Sift the listing for lines that hold the string "scene" and pull them out.

— SUPPLIED INFORMATION —
▼

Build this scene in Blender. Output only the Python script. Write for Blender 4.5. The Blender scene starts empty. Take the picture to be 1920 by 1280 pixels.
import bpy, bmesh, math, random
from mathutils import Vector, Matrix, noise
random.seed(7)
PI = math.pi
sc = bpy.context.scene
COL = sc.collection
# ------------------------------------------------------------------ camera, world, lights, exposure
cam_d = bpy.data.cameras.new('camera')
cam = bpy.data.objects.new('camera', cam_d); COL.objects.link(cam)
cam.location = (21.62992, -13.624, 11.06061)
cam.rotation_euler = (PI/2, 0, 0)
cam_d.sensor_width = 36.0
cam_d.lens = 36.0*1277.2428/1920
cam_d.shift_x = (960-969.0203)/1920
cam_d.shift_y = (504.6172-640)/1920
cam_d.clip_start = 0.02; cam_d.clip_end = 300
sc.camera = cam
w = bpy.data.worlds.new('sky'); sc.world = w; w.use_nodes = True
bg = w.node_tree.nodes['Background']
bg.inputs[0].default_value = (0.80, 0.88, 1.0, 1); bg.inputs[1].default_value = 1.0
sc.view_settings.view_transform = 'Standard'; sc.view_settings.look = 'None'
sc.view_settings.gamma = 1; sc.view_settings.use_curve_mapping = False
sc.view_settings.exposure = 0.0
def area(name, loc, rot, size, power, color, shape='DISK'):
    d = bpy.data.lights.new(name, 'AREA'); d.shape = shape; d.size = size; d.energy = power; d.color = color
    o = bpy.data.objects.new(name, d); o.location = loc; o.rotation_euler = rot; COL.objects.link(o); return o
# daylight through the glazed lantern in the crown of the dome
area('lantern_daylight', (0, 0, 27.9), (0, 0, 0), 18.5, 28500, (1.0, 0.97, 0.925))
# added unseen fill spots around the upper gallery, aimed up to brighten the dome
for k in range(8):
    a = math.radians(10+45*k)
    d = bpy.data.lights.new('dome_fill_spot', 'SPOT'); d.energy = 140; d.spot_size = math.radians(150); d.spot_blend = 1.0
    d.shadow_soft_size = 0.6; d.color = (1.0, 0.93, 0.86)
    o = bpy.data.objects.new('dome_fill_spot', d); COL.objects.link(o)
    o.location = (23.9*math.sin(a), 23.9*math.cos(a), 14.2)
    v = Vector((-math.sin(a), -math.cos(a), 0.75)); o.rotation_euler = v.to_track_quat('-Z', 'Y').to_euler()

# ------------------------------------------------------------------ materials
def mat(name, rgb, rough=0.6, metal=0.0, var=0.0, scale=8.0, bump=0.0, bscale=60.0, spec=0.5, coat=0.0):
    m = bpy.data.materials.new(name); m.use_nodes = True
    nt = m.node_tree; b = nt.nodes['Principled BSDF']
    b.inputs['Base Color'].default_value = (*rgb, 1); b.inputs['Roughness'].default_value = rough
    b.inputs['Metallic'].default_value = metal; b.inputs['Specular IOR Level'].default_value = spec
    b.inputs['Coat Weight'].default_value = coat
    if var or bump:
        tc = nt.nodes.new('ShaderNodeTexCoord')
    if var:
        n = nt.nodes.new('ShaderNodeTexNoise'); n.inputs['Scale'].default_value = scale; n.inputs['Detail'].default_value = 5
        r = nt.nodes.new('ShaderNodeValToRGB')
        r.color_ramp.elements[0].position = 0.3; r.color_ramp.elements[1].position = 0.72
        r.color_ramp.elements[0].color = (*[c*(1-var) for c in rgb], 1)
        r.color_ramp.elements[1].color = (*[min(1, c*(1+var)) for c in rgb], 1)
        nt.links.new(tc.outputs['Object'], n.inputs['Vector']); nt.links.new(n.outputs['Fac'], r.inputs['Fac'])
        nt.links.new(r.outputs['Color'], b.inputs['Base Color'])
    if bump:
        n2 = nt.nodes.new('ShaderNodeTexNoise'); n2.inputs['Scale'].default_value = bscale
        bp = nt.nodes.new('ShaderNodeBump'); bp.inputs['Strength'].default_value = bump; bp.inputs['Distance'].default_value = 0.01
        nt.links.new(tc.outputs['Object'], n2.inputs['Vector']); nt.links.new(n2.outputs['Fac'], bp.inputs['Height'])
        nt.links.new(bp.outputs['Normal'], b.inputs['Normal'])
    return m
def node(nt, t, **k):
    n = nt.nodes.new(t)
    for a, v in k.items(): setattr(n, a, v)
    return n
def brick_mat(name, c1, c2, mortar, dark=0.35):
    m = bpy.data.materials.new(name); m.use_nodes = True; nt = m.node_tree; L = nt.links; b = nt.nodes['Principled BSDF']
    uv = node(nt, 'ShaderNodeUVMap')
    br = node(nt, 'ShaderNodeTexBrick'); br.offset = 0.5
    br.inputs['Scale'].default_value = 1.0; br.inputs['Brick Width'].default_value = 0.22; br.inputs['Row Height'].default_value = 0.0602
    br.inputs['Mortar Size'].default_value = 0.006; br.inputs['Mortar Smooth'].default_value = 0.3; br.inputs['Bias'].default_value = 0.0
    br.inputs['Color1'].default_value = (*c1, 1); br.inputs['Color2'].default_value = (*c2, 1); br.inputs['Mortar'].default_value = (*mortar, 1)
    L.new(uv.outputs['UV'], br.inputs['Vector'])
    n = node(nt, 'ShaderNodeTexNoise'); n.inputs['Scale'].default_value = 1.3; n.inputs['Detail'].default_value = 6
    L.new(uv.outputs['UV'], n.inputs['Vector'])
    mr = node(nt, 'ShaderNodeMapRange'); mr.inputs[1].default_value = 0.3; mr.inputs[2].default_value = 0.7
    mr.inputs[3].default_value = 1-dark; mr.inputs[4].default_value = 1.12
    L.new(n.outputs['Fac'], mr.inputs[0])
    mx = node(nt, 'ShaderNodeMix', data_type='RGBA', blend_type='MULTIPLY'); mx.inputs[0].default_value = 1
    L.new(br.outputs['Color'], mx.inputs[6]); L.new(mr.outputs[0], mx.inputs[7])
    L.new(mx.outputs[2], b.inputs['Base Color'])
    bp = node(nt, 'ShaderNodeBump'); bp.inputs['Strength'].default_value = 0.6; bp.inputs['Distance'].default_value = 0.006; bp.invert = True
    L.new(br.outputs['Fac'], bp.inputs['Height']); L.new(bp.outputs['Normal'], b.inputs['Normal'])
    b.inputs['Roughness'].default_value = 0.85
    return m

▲

— FULL RESPONSE —
Build this scene in Blender. Output only the Python script. Write for Blender 4.5. The Blender scene starts empty. Take the picture to be 1920 by 1280 pixels.
sc = bpy.context.scene